Got my car back, only $148 for a new serpentine belt.

Still not sure what to do about the external firewire drive, other than buy a new one.

I'm feeling in a glass half-full mood, so I'm putting this week in the win column. But it was a squeaker, I'll tell you that.

Wednesday, November 01, 2006

Infucked structure

Monday: Computer goes down.
Tuesday: External back-up hard drive goes down.
Wednesday: Car goes down.

So, what other mechanical failures can I expect?

Well, after walking home from the garage, I discovered that I'd left all my keys behind. And walking the mile back to the garage wasn't an option because by this point my blood sugar was getting hinky.

So, I decided to hoof it to the coffee joint, but instead diverted to the local bar, because I really needed beer. I ended up having four Scotch ales and fried mozarella sticks while I awaited Lisa's rescue, for which I am very grateful.

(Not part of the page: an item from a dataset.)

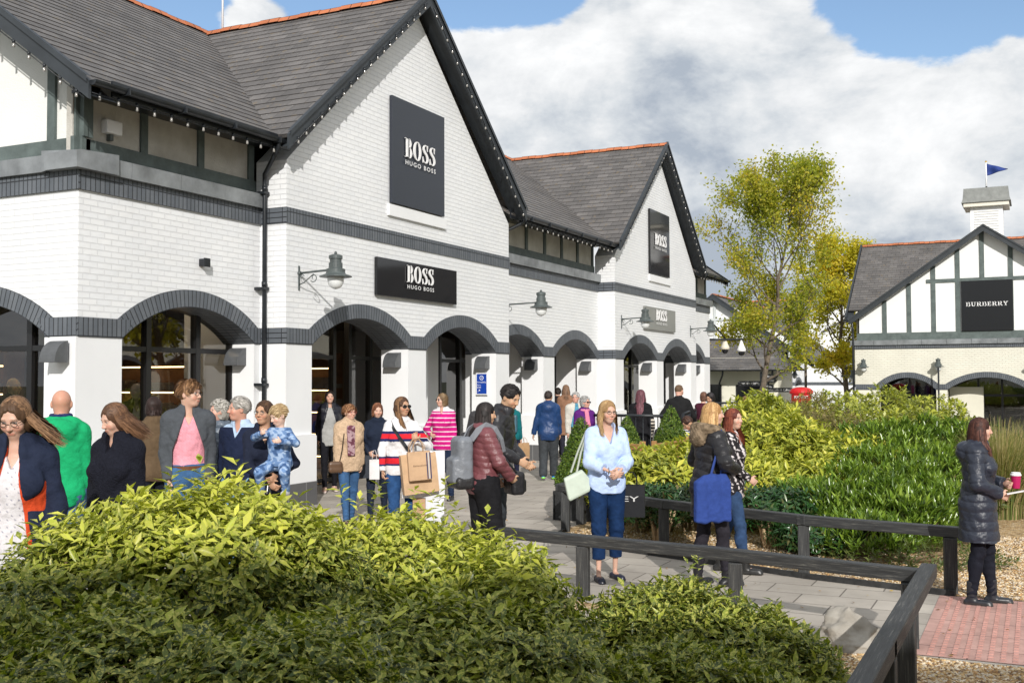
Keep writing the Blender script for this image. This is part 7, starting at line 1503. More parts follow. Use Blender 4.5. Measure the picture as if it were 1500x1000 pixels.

And also still somewhat drunk.

Kiltlifter ain't no wussy beer, I'll tell you that.

Mount Damyoo

Computer still in the shop and will remain there (wherever there actually is) for another 4-9 business days. Yesterday my external back-up drive stopped mounting, so I would love to have my computer back in my possession, preferably with the data intact. That would be really, really, really ducky.

I always think I'm so clever when I assign essays of substantive length and complexity, so clever for challenging the students by making them perform acts of writing in a composition class. And then I have days like yesterday during which I did almost nothing but grade, grade, and grade some more, only to find that I still have more stacks of grading crying out to be graded. That's when I realize that there's a real strain of idiocy running through.

Well, I mean, that's not the only time I'm aware of the I-strain ...

Hey, all you people going to WFC ... know that, despite my jealousy, I still wish for you a good time. Because I am just that giving.